Note that I did not follow the Kiehl-Trenberth diagram in subtracting the emitted radiation that corresponds to the Earth’s surface temperature. They subtract 390 W/m^2 and add back in 324 W/m^2 of back-radiation for their mean daily calculation. This would imply that if we had no atmosphere with IR absorbing gases in it, then there would be no back-radiation, so the total energy budget would look like:
(168 - 24 - 78 - 390) W/m^2 = -324 W/m^2,
which is nonsense. Of course you might say that the thermals would be different and if I have no absorbing IR gases, then I certainly do not have water evaporation and movement. This perhaps is a muddled situation.

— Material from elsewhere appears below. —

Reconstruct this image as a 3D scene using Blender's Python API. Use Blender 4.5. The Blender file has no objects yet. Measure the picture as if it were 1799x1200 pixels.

So let us consider the equivalent calculation technique for an isolated black body radiator in space with incident energy flux of Ii and an emitted radiation of Ie. But Ii = Ie, so then this approach would have us fallaciously conclude that
Ii - Ie = 0 = σ T^4 and T = 0 K.
The temperature of the isolated black (or gray) body is determined by the incident radiation on it. The basic approach of the Kiehl-Trenberth diagram to radiation is nonsense. The energy budget is a farce based on bad physics. Indeed, when challenged on this issue, many proponents of man-made catastrophic global warming back down and say that the General Circulation Models are calculated primarily as air and water vapor circulation models and are not really consistent with the several variations of the Kiehl-Trenberth Energy Budget. Yet it is such fallacious energy budgets that the public has been fed as the basis for the claim that there are substantial effects on the Earth's surface temperature due to man's emissions of CO2. Government websites have been full of these energy budgets, as have college classes. For their part, the range of results in the GCM computer models is too large to be consistent with the idea that climate science is settled and everyone agrees that it is understood.